▶ [AIM OF THE EXERCISE] Begin at the top of the records below and return each line exactly through the line with "tiers += [([(145, 760". Skip pictures.

━━━

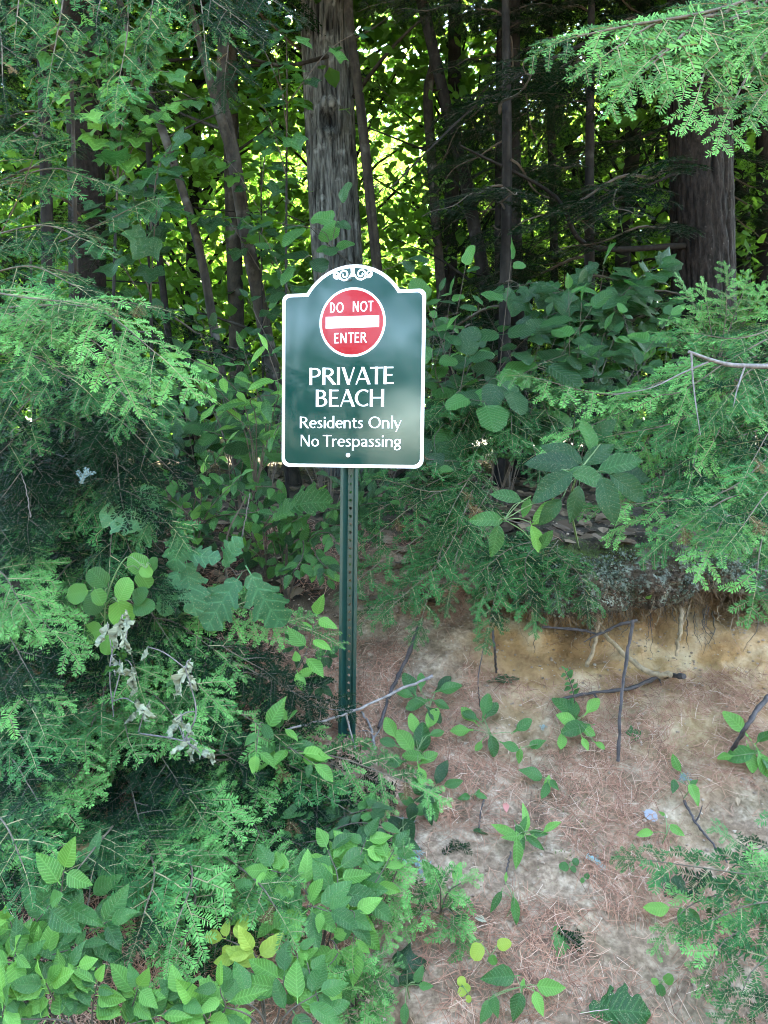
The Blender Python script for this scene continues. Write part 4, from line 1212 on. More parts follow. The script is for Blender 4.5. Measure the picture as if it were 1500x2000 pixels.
# left edge: tall young hemlock in tiers
b0 = P(150, 1200, 2.75); b0.z = max(ground_z(b0.x, b0.y), 0)
tiers = [([(-60, 560, 2.5), (30, 400, 2.3), (95, 215, 2.1)], .16), ([(-40, 380, 2.5), (90, 330, 2.3), (180, 350, 2.2)], .15), ([(-30, 300, 2.4), (40, 250, 2.2), (110, 195, 2.1)], .13),
         ([(-50, 470, 2.4), (80, 440, 2.25), (170, 470, 2.15)], .15), ([(100, 480, 2.6), (190, 440, 2.45), (270, 400, 2.4)], .14), ([(-40, 540, 2.3), (60, 520, 2.2), (150, 560, 2.1)], .15),
         ([(-60, 610, 2.2), (60, 598, 2.0), (190, 605, 1.85), (312, 695, 1.75)], .22, 'hem_fresh_lit'), ([(-60, 660, 2.15), (60, 625, 1.95), (180, 665, 1.85), (225, 720, 1.78)], .20, 'hem_fresh_lit'),
         ([(-60, 560, 2.15), (40, 580, 1.95), (140, 590, 1.85)], .18, 'hem_fresh_lit'), ([(-40, 700, 2.1), (50, 690, 2.0), (140, 740, 1.85)], .18),
         ([(140, 620, 2.6), (220, 590, 2.45), (300, 600, 2.35)], .15), ([(150, 720, 2.6), (230, 740, 2.45), (300, 780, 2.4)], .16)]
tiers += [([(145, 760 + k, 2.6), (145 + s * 70, 760 + k - 12, 2.4), (145 + s * d, 790 + k + e, 2.25)], .17) for k, s, d, e in ((0, 1, 140, 40), (20, -1, 130, 20), (60, 1, 170, 50), (70, -1, 150, 30), (130, 1, 130, 60), (140, -1, 140, 40), (190, 1, 180, 40), (200, -1, 150, 50), (250, 1, 120, 60), (260, -1, 140, 40), (310, 1, 150, 40), (330, -1, 140, 30), (-40, -1, 120, 30), (100, 1, 90, 70), (160, -1, 90, 70), (220, 1, 70, 80))]
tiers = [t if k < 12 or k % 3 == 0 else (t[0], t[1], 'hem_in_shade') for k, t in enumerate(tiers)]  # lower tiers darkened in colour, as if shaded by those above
hemlock_tree('hemlock_sapling', 'tall young hemlock at the left edge with one brightly lit tier of sprays', b0, [P(152, 1000, 2.7), P(150, 700, 2.65), P(146, 400, 2.6), P(140, 150, 2.55)], tiers, 'hemlock', .17)

# lower left: broad low hemlock
lo = fan(((230, 1720), (215, 1080)), [(170, 1195, 2.25), (60, 1240, 2.2), (120, 1320, 2.15), (270, 1330, 2.15), (40, 1400, 2.05), (250, 1440, 2.05), (410, 1400, 2.15), (560, 1345, 2.2), (520, 1425, 2.15), (330, 1500, 2.0),
     (130, 1540, 1.95), (30, 1600, 1.85), (270, 1595, 1.9), (420, 1590, 1.95), (550, 1635, 2.0), (480, 1530, 2.1), (350, 1700, 1.9), (240, 1690, 1.85), (590, 1225, 2.35), (500, 1300, 2.25), (420, 1270, 2.3), (600, 1510, 2.1),
     (20, 1480, 2.0), (170, 1440, 2.05), (330, 1250, 2.3), (350, 1410, 2.1), (200, 1370, 2.15), (610, 1360, 2.2), (90, 1160, 2.3), (10, 1300, 2.1), (300, 1640, 1.85), (140, 1660, 1.82), (450, 1480, 2.1), (0, 1720, 1.75), (210, 1260, 2.25), (390, 1340, 2.2), (370, 1560, 2.0), (80, 1480, 2.0)], 2.55, 2.1)
lo += fan(((-40, 1900), (-40, 1100)), [(40, 1180, 2.1), (50, 1300, 2.0), (60, 1380, 1.95), (50, 1450, 1.9), (60, 1540, 1.8), (70, 1620, 1.75), (40, 1700, 1.7), (110, 1240, 2.1), (100, 1420, 2.0)], 2.3, 2.0)
lo = [(q[0], .20, ('hem_fresh_lit', 'hemlock', 'hem_in_shade', 'hem_fresh_lit', 'hem_in_shade')[k % 5]) for k, q in enumerate(lo)]
hemlock_tree('hemlock_sapling', 'broad low hemlock whose bright sprays fill the lower left beside the post', Vector((-.85, 2.5, ground_z(-.85, 2.5))), [P(225, 1500, 2.55), P(215, 1080, 2.6)], lo, 'hemlock', .2, .016)
lo2 = fan(((440, 1900), (420, 1480)), [(470, 1700, 1.95), (450, 1825, 1.8), (330, 1790, 1.75), (260, 1780, 1.72), (540, 1770, 1.9), (690, 1590, 2.05), (725, 1660, 2.0), (640, 1640, 2.0), (380, 1750, 1.8), (520, 1650, 2.0), (600, 1580, 2.1), (700, 1520, 2.15), (800, 1530, 2.1), (640, 1535, 2.2), (420, 1860, 1.72)], 2.2, 1.9)
hemlock_tree('hemlock_sapling', 'low arching hemlock crossing in front of the foot of the post', Vector((-.45, 2.15, ground_z(-.45, 2.15))), None, [(q[0], .17, ('hem_fresh_lit', 'hemlock', 'hem_in_shade')[k % 3]) for k, q in enumerate(lo2)], 'hemlock', .17)
fr = [([(250, 1600, 2.15), (300, 1690, 1.75), (280, 1790, 1.60)],), ([(330, 1620, 2.15), (375, 1700, 1.75), (345, 1805, 1.60)],), ([(240, 1590, 2.1), (190, 1650, 1.75), (150, 1700, 1.62)],), ([(420, 1660, 2.1), (500, 1720, 1.75), (540, 1775, 1.65)],), ([(-40, 1560, 2.0), (10, 1610, 1.7), (45, 1690, 1.56)],), ([(380, 1700, 2.1), (380, 1770, 1.7), (350, 1860, 1.58)],)]
hemlock_tree('hemlock_sapling', 'hemlock fronds drooping low between the pleated leaves and the yellow leaves', Vector((-.5, 1.95, ground_z(-.5, 1.95))), None, [(q[0], .13, ('hemlock', 'hem_fresh_lit')[k % 2]) for k, q in enumerate(fr)], 'hemlock', .13, gap=.042)
# hidden depth behind them, its shade put in as darkened needles
bk = fan(((60, 1250), (60, 700)), [(120, 760, 2.9), (250, 900, 3.0), (300, 1000, 2.95), (60, 900, 2.7), (200, 1050, 2.8), (330, 870, 3.1), (30, 1080, 2.6), (280, 1120, 2.8), (360, 1030, 3.0), (130, 980, 2.7), (400, 940, 3.1), (90, 1130, 2.6), (180, 820, 2.9)], 3.3, 2.9)
hemlock_tree('hemlock_sapling', 'shaded hemlock sapling behind the oak seedling, left of the sign', Vector((-1.4, 3.2, ground_z(-1.4, 3.2))), [P(70, 900, 3.3), P(60, 500, 3.3)], [(q[0], .2, 'hem_in_shade') for q in bk], 'hem_in_shade', .2)

# right of the post, hanging over the bank
br = [([(930, 900, 3.2), (830, 950, 2.95), (730, 1000, 2.8)],), ([(940, 920, 3.2), (860, 960, 2.9), (760, 940, 2.75)],), ([(960, 930, 3.2), (880, 1040, 2.8), (850, 1110, 2.65), (825, 1205, 2.55)],), ([(930, 960, 3.1), (850, 1090, 2.8), (790, 1150, 2.65), (710, 1215, 2.55)],),
      ([(920, 950, 3.1), (830, 1040, 2.8), (740, 1100, 2.7), (690, 1140, 2.6)],), ([(960, 950, 3.1), (900, 1060, 2.75), (880, 1150, 2.6)],), ([(940, 900, 3.2), (900, 960, 2.9), (870, 1020, 2.75)],), ([(930, 930, 3.1), (820, 980, 2.85), (715, 1060, 2.7)],), ([(950, 900, 3.2), (870, 900, 3.0), (780, 890, 2.9)],),
      ([(930, 940, 3.0), (870, 1080, 2.7), (770, 1180, 2.55)],)]
hemlock_tree('hemlock_seedling', 'small hemlock hanging over the bank just right of the post', P(955, 920, 3.25), None, [(b[0], .115) for b in br], 'hemlock', .115, br0=.0022)
br = [([(1090, 1050, 2.95), (1020, 1080, 2.75), (975, 1140, 2.6), (955, 1225, 2.52)],), ([(1090, 1060, 2.95), (1090, 1085, 2.7), (1130, 1120, 2.6), (1145, 1175, 2.52)],), ([(1080, 1050, 2.95), (1030, 1085, 2.7), (1030, 1140, 2.6), (1040, 1195, 2.54)],),
      ([(1080, 1050, 2.95), (1000, 1070, 2.75), (935, 1120, 2.6)],), ([(1090, 1055, 2.9), (1070, 1090, 2.7), (1085, 1150, 2.58)],), ([(1070, 1055, 2.9), (980, 1090, 2.7), (945, 1165, 2.56)],)]
hemlock_tree('hemlock_seedling', 'little hemlock draped over the left end of the lichen covered overhang', P(1090, 1055, 2.98), None, [(b[0], .085) for b in br], 'hemlock', .085, br0=.0018, gap=.03)

# right: big bright hemlock with the dead grey branch
rt = [([(1500, 690, 2.7), (1330, 735, 2.45), (1190, 770, 2.3), (1045, 738, 2.2)], .16, 'hem_fresh_lit'), ([(1420, 720, 2.6), (1250, 790, 2.35), (1110, 850, 2.25)], .17), ([(1480, 730, 2.55), (1330, 820, 2.3), (1200, 850, 2.2)], .18),
      ([(1540, 900, 2.6), (1440, 950, 2.3), (1350, 1005, 2.15), (1195, 1020, 2.05)], .17, 'hem_fresh_lit'), ([(1540, 900, 2.6), (1440, 960, 2.3), (1340, 1025, 2.15), (1250, 1050, 2.05)], .17), ([(1540, 960, 2.5), (1440, 1000, 2.25), (1380, 1030, 2.1), (1325, 1070, 2.0)], .18),
      ([(1540, 960, 2.5), (1470, 1010, 2.25), (1420, 1040, 2.1), (1395, 1085, 2.0)], .18), ([(1560, 980, 2.4), (1500, 1030, 2.2), (1485, 1070, 2.05), (1478, 1130, 2.0)], .18, 'hem_fresh_lit'), ([(1540, 820, 2.6), (1400, 870, 2.35), (1290, 935, 2.2)], .2),
      ([(1540, 850, 2.55), (1460, 930, 2.3), (1400, 1000, 2.2)], .2), ([(1350, 720, 2.5), (1360, 790, 2.4), (1365, 850, 2.3), (1350, 930, 2.2)], .17), ([(1500, 740, 2.6), (1440, 780, 2.4), (1395, 860, 2.3)], .19), ([(1560, 760, 2.5), (1510, 830, 2.35), (1470, 900, 2.2)], .19),
      ([(1560, 620, 2.7), (1450, 660, 2.5), (1350, 650, 2.4)], .15), ([(1540, 640, 2.6), (1430, 700, 2.45), (1330, 765, 2.3), (1260, 770, 2.25)], .18), ([(1560, 1040, 2.3), (1530, 1060, 2.1), (1525, 1110, 2.0)], .17), ([(1480, 800, 2.6), (1370, 900, 2.4), (1250, 900, 2.3)], .19),
      ([(1520, 880, 2.5), (1400, 930, 2.3), (1320, 1000, 2.15)], .19), ([(1550, 700, 2.6), (1470, 720, 2.4), (1420, 780, 2.3)], .18), ([(1460, 700, 2.6), (1330, 780, 2.4), (1270, 850, 2.3), (1230, 930, 2.25)], .17), ([(1560, 900, 2.4), (1500, 960, 2.2), (1450, 1060, 2.05)], .19)]
rt = [([(x, y - (32 if y > 985 and x < 1470 else 0), d + .28 * max(0, min(1, (1420 - x) / 180))) for x, y, d in q[0]],) + tuple(q[1:]) for q in rt]
rt = [q if len(q) > 2 else (q[0], q[1], ('hemlock', 'hem_fresh_lit', 'hemlock', 'hemlock', 'hem_fresh_lit')[k % 5]) for k, q in enumerate(rt)]
rh = hemlock_tree('hemlock_sapling', 'bright spreading hemlock at the right above the eroded bank', P(1620, 1080, 2.75), [P(1610, 800, 2.75), P(1600, 500, 2.8)], rt, 'hemlock', .18, .022)
db = thing('dead_branch', 'bare grey dead branch sticking out above the bright spreading hemlock', 'branch', P(1520, 716, 2.35))
mb = MB(); c = curve([P(1540, 716, 2.4), P(1440, 714, 2.33), P(1395, 705, 2.28), P(1345, 687, 2.25)], 16); mb.tube([p - db.location for p in c], np.linspace(.0085, .0045, 16), 8); mb.obj('wood', M['dead_twig'], db, smooth=True)
for pts in ([(1455, 714, 2.34), (1440, 760, 2.3), (1432, 795, 2.28)], [(1390, 704, 2.28), (1330, 730, 2.25), (1270, 758, 2.22), (1195, 772, 2.2)], [(1350, 690, 2.25), (1355, 760, 2.24), (1368, 850, 2.2)]):
    mb = MB(); c = curve([P(*q) for q in pts], 12); mb.tube([p - db.location for p in c], np.linspace(.0035, .001, 12), 5); mb.obj('twig', M['dead_twig'], db, smooth=True)

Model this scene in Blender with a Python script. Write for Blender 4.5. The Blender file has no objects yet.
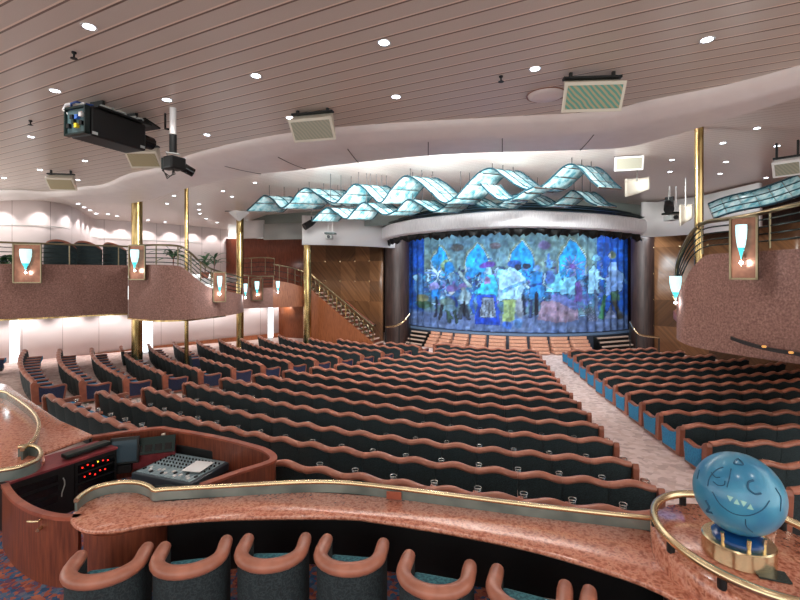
import bpy, bmesh, math, random
import numpy as np
from mathutils import Vector, Matrix
random.seed(7); rng = np.random.default_rng(7)
SC = bpy.context.scene
COL = SC.collection
PI = math.pi
EYE = 3.97                                   # eye height above the floor in front of the stage
F, CX, HY = 450.0, 400.0, 275.0

def P(px, py, d):                            # the place seen at a photo position, d metres ahead
    return Vector(((px-CX)/F*d, d, EYE-(py-HY)/F*d))
def PZ(px, py, z):                           # the place seen at a photo position on the level z
    d = (EYE-z)*F/(py-HY)
    return Vector(((px-CX)/F*d, d, z))

# ------------------------------------------------------------------ meshes
class MB:
    def __init__(s): s.v=[]; s.f=[]; s.m=[]; s.mi=0
    def add(s, vs, fs):
        b=len(s.v); s.v += [tuple(v) for v in vs]
        s.f += [tuple(b+i for i in f) for f in fs]; s.m += [s.mi]*len(fs); return s
    def box(s, c, d, rz=0.0, rx=0.0):
        M = Matrix.Rotation(rz,3,'Z') @ Matrix.Rotation(rx,3,'X'); c=Vector(c)
        vs=[c+M@Vector((x*d[0]/2,y*d[1]/2,z*d[2]/2)) for z in (-1,1) for y in (-1,1) for x in (-1,1)]
        return s.add(vs,[(0,2,3,1),(4,5,7,6),(0,1,5,4),(2,6,7,3),(0,4,6,2),(1,3,7,5)])
    def prism(s, poly, z0, z1):
        n=len(poly)
        a=sum(poly[i][0]*poly[(i+1)%n][1]-poly[(i+1)%n][0]*poly[i][1] for i in range(n))
        if a<0: poly=poly[::-1]
        vs=[(p[0],p[1],z0) for p in poly]+[(p[0],p[1],z1) for p in poly]
        fs=[tuple(range(n-1,-1,-1)),tuple(range(n,2*n))]+[(i,(i+1)%n,n+(i+1)%n,n+i) for i in range(n)]
        return s.add(vs,fs)
    def sweep(s, path, prof, closed=False, cap=True):   # prof: (side, up) pairs, path may climb
        pts=[Vector(p) for p in path]; n=len(pts); k=len(prof); vs=[]
        for i,p in enumerate(pts):
            a=pts[i-1] if (i>0 or closed) else p; b=pts[(i+1)%n] if (i<n-1 or closed) else p
            t=(b-a); t=Vector((t.x,t.y,0)); t=t.normalized() if t.length>1e-9 else Vector((1,0,0))
            nn=Vector((-t.y,t.x,0))
            vs += [p+nn*q[0]+Vector((0,0,q[1])) for q in prof]
        fs=[]
        for i in range(n if closed else n-1):
            j=(i+1)%n
            fs += [(i*k+q, j*k+q, j*k+(q+1)%k, i*k+(q+1)%k) for q in range(k)]
        if cap and not closed: fs += [tuple(range(k)), tuple((n-1)*k+q for q in range(k-1,-1,-1))]
        return s.add(vs,fs)
    def tube(s, path, r, seg=8, closed=False, flat=1.0):
        pts=[Vector(p) for p in path]; n=len(pts); vs=[]; up=None
        for i,p in enumerate(pts):
            a=pts[i-1] if (i>0 or closed) else p; b=pts[(i+1)%n] if (i<n-1 or closed) else p
            t=(b-a).normalized()
            if up is None: up = Vector((0,0,1)) if abs(t.z)<.9 else Vector((1,0,0))
            x=t.cross(up); x=x.normalized() if x.length>1e-6 else Vector((1,0,0)); up=x.cross(t).normalized()
            rr=r[i] if isinstance(r,(list,tuple)) else r
            vs += [p+x*(math.cos(2*PI*q/seg)*rr)+up*(math.sin(2*PI*q/seg)*rr*flat) for q in range(seg)]
        fs=[]
        for i in range(n if closed else n-1):
            j=(i+1)%n
            fs += [(i*seg+q, i*seg+(q+1)%seg, j*seg+(q+1)%seg, j*seg+q) for q in range(seg)]
        if not closed: fs += [tuple(range(seg-1,-1,-1)), tuple((n-1)*seg+q for q in range(seg))]
        return s.add(vs,fs)
    def lathe(s, prof, c=(0,0,0), seg=20):
        c=Vector(c); vs=[]; k=len(prof)
        for q in range(seg):
            a=2*PI*q/seg; vs += [c+Vector((math.cos(a)*r, math.sin(a)*r, z)) for r,z in prof]
        fs=[(q*k+i, ((q+1)%seg)*k+i, ((q+1)%seg)*k+i+1, q*k+i+1) for q in range(seg) for i in range(k-1)]
        if prof[0][0]>1e-6: fs.append(tuple(q*k for q in range(seg-1,-1,-1)))
        if prof[-1][0]>1e-6: fs.append(tuple(q*k+k-1 for q in range(seg)))
        return s.add(vs,fs)
    def grid(s, fn, nu, nv, closed_u=False):
        vs=[fn(i/nu,j/nv) for j in range(nv+1) for i in range(nu+1)]
        fs=[(j*(nu+1)+i, j*(nu+1)+i+1, (j+1)*(nu+1)+i+1, (j+1)*(nu+1)+i) for j in range(nv) for i in range(nu)]
        return s.add(vs,fs)
    def mesh(s, name, mats, smooth=False):
        me=bpy.data.meshes.new(name); me.from_pydata(s.v,[],s.f)
        for m in (mats if isinstance(mats,(list,tuple)) else [mats]): me.materials.append(m)
        me.polygons.foreach_set('material_index', s.m)
        if smooth: me.polygons.foreach_set('use_smooth',[True]*len(s.f))
        me.update(); return me
    def build(s, name, mats, parent=None, smooth=False, bevel=0, solid=0, loc=None, rz=None, fix=True):
        me=s.mesh(name,mats,smooth)
        if fix:
            bm=bmesh.new(); bm.from_mesh(me); bmesh.ops.remove_doubles(bm,verts=bm.verts,dist=1e-5)
            bmesh.ops.recalc_face_normals(bm,faces=bm.faces); bm.to_mesh(me); bm.free()
        o=bpy.data.objects.new(name,me); COL.objects.link(o)
        if parent is not None: o.parent=parent
        if loc is not None: o.location=loc
        if rz is not None: o.rotation_euler=(0,0,rz)
        if solid:
            md=o.modifiers.new('solid','SOLIDIFY'); md.thickness=solid; md.offset=0
        if bevel:
            md=o.modifiers.new('bevel','BEVEL'); md.width=bevel; md.segments=2; md.limit_method='ANGLE'
        return o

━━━

▶ [WRITTEN SOLUTION]
The Blender Python script for this scene continues. Write part 4, from line 1212 on. More parts follow. The script is for Blender 4.5. Measure the picture as if it were 1500x2000 pixels.
# left edge: tall young hemlock in tiers
b0 = P(150, 1200, 2.75); b0.z = max(ground_z(b0.x, b0.y), 0)
tiers = [([(-60, 560, 2.5), (30, 400, 2.3), (95, 215, 2.1)], .16), ([(-40, 380, 2.5), (90, 330, 2.3), (180, 350, 2.2)], .15), ([(-30, 300, 2.4), (40, 250, 2.2), (110, 195, 2.1)], .13),
         ([(-50, 470, 2.4), (80, 440, 2.25), (170, 470, 2.15)], .15), ([(100, 480, 2.6), (190, 440, 2.45), (270, 400, 2.4)], .14), ([(-40, 540, 2.3), (60, 520, 2.2), (150, 560, 2.1)], .15),
         ([(-60, 610, 2.2), (60, 598, 2.0), (190, 605, 1.85), (312, 695, 1.75)], .22, 'hem_fresh_lit'), ([(-60, 660, 2.15), (60, 625, 1.95), (180, 665, 1.85), (225, 720, 1.78)], .20, 'hem_fresh_lit'),
         ([(-60, 560, 2.15), (40, 580, 1.95), (140, 590, 1.85)], .18, 'hem_fresh_lit'), ([(-40, 700, 2.1), (50, 690, 2.0), (140, 740, 1.85)], .18),
         ([(140, 620, 2.6), (220, 590, 2.45), (300, 600, 2.35)], .15), ([(150, 720, 2.6), (230, 740, 2.45), (300, 780, 2.4)], .16)]
tiers += [([(145, 760 + k, 2.6), (145 + s * 70, 760 + k - 12, 2.4), (145 + s * d, 790 + k + e, 2.25)], .17) for k, s, d, e in ((0, 1, 140, 40), (20, -1, 130, 20), (60, 1, 170, 50), (70, -1, 150, 30), (130, 1, 130, 60), (140, -1, 140, 40), (190, 1, 180, 40), (200, -1, 150, 50), (250, 1, 120, 60), (260, -1, 140, 40), (310, 1, 150, 40), (330, -1, 140, 30), (-40, -1, 120, 30), (100, 1, 90, 70), (160, -1, 90, 70), (220, 1, 70, 80))]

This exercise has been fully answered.